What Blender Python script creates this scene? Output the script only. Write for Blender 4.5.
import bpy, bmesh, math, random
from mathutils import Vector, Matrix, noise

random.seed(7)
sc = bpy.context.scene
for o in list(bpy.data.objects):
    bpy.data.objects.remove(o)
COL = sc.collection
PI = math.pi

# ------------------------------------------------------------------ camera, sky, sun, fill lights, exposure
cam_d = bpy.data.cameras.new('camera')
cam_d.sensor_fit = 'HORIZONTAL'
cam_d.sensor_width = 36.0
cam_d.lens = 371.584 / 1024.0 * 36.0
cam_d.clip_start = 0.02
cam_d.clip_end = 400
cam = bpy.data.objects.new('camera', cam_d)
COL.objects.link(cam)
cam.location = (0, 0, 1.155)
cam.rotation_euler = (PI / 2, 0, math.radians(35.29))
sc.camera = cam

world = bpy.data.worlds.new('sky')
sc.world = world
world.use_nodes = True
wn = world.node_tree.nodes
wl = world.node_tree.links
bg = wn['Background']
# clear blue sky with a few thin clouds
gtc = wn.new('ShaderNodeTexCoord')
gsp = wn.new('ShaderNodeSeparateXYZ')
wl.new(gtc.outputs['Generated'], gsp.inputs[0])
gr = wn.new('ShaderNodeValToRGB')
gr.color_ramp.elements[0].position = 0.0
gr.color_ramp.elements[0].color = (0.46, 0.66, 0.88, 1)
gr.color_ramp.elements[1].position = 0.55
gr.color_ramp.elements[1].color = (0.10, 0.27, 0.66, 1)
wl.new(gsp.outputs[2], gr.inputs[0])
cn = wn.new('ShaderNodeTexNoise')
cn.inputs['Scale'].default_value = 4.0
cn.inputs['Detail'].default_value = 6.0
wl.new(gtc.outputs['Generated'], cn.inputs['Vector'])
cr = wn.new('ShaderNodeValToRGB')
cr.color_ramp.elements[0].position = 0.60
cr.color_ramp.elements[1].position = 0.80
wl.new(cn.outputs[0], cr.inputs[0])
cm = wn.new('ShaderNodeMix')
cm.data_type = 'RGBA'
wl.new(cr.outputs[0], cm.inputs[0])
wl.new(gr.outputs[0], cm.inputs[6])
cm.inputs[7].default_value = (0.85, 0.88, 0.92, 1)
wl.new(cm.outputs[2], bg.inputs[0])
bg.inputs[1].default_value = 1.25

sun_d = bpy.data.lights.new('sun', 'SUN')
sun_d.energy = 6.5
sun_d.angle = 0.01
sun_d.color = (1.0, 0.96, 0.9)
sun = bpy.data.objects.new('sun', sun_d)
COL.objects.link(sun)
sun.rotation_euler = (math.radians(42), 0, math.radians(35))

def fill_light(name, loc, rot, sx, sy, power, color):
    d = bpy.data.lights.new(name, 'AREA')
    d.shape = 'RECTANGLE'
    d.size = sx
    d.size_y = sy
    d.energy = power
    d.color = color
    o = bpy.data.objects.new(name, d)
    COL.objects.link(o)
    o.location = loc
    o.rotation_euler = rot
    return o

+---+

▸ Task to carry out:
Could you quote the material above in full, exactly as it stands?

▸ Task answer:
What Blender Python script creates this scene? Output the script only. Write for Blender 4.5.
import bpy, bmesh, math, random
from mathutils import Vector, Matrix, noise

random.seed(7)
sc = bpy.context.scene
for o in list(bpy.data.objects):
    bpy.data.objects.remove(o)
COL = sc.collection
PI = math.pi

# ------------------------------------------------------------------ camera, sky, sun, fill lights, exposure
cam_d = bpy.data.cameras.new('camera')
cam_d.sensor_fit = 'HORIZONTAL'
cam_d.sensor_width = 36.0
cam_d.lens = 371.584 / 1024.0 * 36.0
cam_d.clip_start = 0.02
cam_d.clip_end = 400
cam = bpy.data.objects.new('camera', cam_d)
COL.objects.link(cam)
cam.location = (0, 0, 1.155)
cam.rotation_euler = (PI / 2, 0, math.radians(35.29))
sc.camera = cam

world = bpy.data.worlds.new('sky')
sc.world = world
world.use_nodes = True
wn = world.node_tree.nodes
wl = world.node_tree.links
bg = wn['Background']
# clear blue sky with a few thin clouds
gtc = wn.new('ShaderNodeTexCoord')
gsp = wn.new('ShaderNodeSeparateXYZ')
wl.new(gtc.outputs['Generated'], gsp.inputs[0])
gr = wn.new('ShaderNodeValToRGB')
gr.color_ramp.elements[0].position = 0.0
gr.color_ramp.elements[0].color = (0.46, 0.66, 0.88, 1)
gr.color_ramp.elements[1].position = 0.55
gr.color_ramp.elements[1].color = (0.10, 0.27, 0.66, 1)
wl.new(gsp.outputs[2], gr.inputs[0])
cn = wn.new('ShaderNodeTexNoise')
cn.inputs['Scale'].default_value = 4.0
cn.inputs['Detail'].default_value = 6.0
wl.new(gtc.outputs['Generated'], cn.inputs['Vector'])
cr = wn.new('ShaderNodeValToRGB')
cr.color_ramp.elements[0].position = 0.60
cr.color_ramp.elements[1].position = 0.80
wl.new(cn.outputs[0], cr.inputs[0])
cm = wn.new('ShaderNodeMix')
cm.data_type = 'RGBA'
wl.new(cr.outputs[0], cm.inputs[0])
wl.new(gr.outputs[0], cm.inputs[6])
cm.inputs[7].default_value = (0.85, 0.88, 0.92, 1)
wl.new(cm.outputs[2], bg.inputs[0])
bg.inputs[1].default_value = 1.25

sun_d = bpy.data.lights.new('sun', 'SUN')
sun_d.energy = 6.5
sun_d.angle = 0.01
sun_d.color = (1.0, 0.96, 0.9)
sun = bpy.data.objects.new('sun', sun_d)
COL.objects.link(sun)
sun.rotation_euler = (math.radians(42), 0, math.radians(35))

def fill_light(name, loc, rot, sx, sy, power, color):
    d = bpy.data.lights.new(name, 'AREA')
    d.shape = 'RECTANGLE'
    d.size = sx
    d.size_y = sy
    d.energy = power
    d.color = color
    o = bpy.data.objects.new(name, d)
    COL.objects.link(o)
    o.location = loc
    o.rotation_euler = rot
    return o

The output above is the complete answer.